Devrait-on s’interdire certaines lectures parce que les livres sont trop populaires? Ou au contraire, les plus grands auteurs ne devraient-ils être accessibles qu’aux plus fins lettrés, titulaires de licences ou doctorats de littérature classique ou moderne, ne laissant aux amateurs de lecture (non diplômés), que les bd, romans de gare ou policier, romans à l’eau de rose publiés en feuilletons dans les magazines de romans-photos, ou la rubrique des chiens écrasés du plus obscur quotidien régional? Il me semble qu’il y a bien des façons d’aborder les livres, que l’on soit érudit ou non. Le résultat ne doit-il pas être la découverte, le plaisir, l’amour des mots et de l’objet livre? Il n’existe pas un lecteur type, mais une multitude de lecteurs. Ceux qui n’achètent que les Prix Littéraires, ceux qui ne lisent que les Classiques, ceux qui voyagent portés par les mots, ceux qui cherchent à se cultiver, ceux qui lisent comme ils respirent, ceux qui papillonnent… infidèles aux thèmes, aux auteurs, aux époques… Mais l’important n’est-il pas le bonheur que l’on ressent perdu dans un texte? A une époque où l’on se plaint parce que le niveau scolaire des enfants n’a jamais été aussi bas (des statistiques catastrophiques ont été publiées, il y a moins d’une semaine), j’estime que personne ne doit faire la fine bouche. Tout contact avec le livre, et par delà avec une forme de culture, est une bénédiction.

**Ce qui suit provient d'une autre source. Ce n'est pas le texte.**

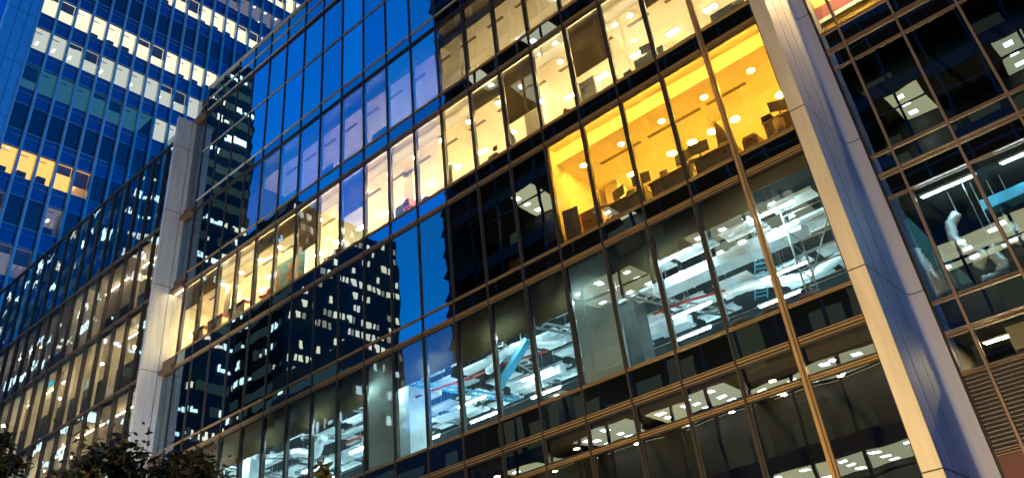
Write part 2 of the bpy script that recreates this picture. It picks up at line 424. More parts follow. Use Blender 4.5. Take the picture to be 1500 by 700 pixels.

L’élitisme me semble justement barrer la route à la curiosité. Beaucoup de personnes n’osent pas franchir la porte d’une bibliothèque, pensant qu’ils n’y seront pas à leur place, qu’ils seront jugés, snobés par les intellectuels… Pensant injustement qu’ils ne se verront proposer que des livres qui les ont fait souffrir lorsqu’ils étaient sur les bancs de l’école, où qu’on ne leur conseillera que des textes savants ou abscons.

Les livres accessibles uniquement aux lettrés… quelle catastrophe! Le droit de vote est-il réservé aux seuls diplômés de Sciences Po ou de l’ENA? La bonne cuisine n’est-elle l’apanage que des chefs étoilés?… Une personne pratiquant la danse classique est-elle rétrogradée si un jour il lui prend l’envie de s’exercer au tango? Celui qui apprécie plus que tout Gustav Malher, ne peut-il pas non plus aimer les polyphonies corses ou le fado? Un amateur d’art est-il davantage éclairé s’il préfère Rembrandt à un plasticien contemporain, ou vice versa?

Voilà, voulant surtout parler d’un roman, et le défendre, je me suis égarée… Quoi qu’il en soit, je n’ai pas boudé mon plaisir. L’écriture est fluide, l’histoire bien menée La fin s’avère être un rebondissement inattendu. La question de savoir s’il s’agit de littérature ou de lecture ne me taraude même pas. J’ai lu. J’ai aimé, même si ce livre n’est pas un coup de coeur. Il me semble qu’il s’agit là d’un livre honnête, et c’est à souligner et à saluer, à une époque où beaucoup de textes sont bâclés.

Je n’avais donc jamais encore lu David Foenkinos, même si La délicatesse m’attend sagement depuis longtemps déjà perdue au milieu d’une PAL de plus en plus impressionnante. Ce Mystère Henri Pick, j’ai eu très envie de le découvrir à cause du thème qui peut parler à tout amoureux des livres : un bibliothécaire qui recueille tous les livres refusés par les éditeurs… Par curiosité, par sympathie aussi peut-être, je lis souvent des ouvrages qui sont peu lus, très rarement empruntés à la bibliothèque… je veux me faire ma propre opinion lisant très souvent à contre courant… En déposant sur le net cette citation tirée du Mystère Henri Pick, j’ai eu droit à cette réflexion remplie de mépris de la part d’un internaute . Peut-être que ce roman n’est pas de la grande littérature… mais je n’aime pas justement cette ségrégation qui opère un clivage entre intellectuels lisant exclusivement de la littérature et de grands écrivains et les autres acceptant le tout-venant! Afin que l’intérêt pour les livres et les écrivains subsiste, je crois que le lecteur doit avant tout se faire plaisir, et ne rien se refuser, passant ainsi de Camus à Cervantès, en allant frayer du côté De Maupassant, Cohen, Khadra, Zweig, Barjavel, Soljenistine, Makine, Primo LeviAnouilh, MolièreDiderot, Sand, Chateaubriand… etc… en s’accordant quelques récréations avec pourquoi pas des romans policiers, des comédies, des livres légers et plus faciles d’accès… le lecteur ne doit pas se flageller en s’efforçant d’ingurgiter uniquement des livres difficiles, voire indigestes, qui tombent des mains!… Donc, je revendique haut et fort ma découverte de ce roman. Le mystère Henri Pick est un livre que j’ai trouvé plaisant à parcourir. de plus, et ceci n’est pas négligeable, David Foenkinos y rend hommage à de grands auteurs, tels que Proust ou encore Pouchkine et son Eugène Onéguine, titillant ainsi la curiosité des lecteurs et offrant des possibilités de découvertes littéraires.Il me donne aussi très envie de découvrir Richard Brautigan, instigateur aux Etats-Unis de cette bibliothèque des livres refusés.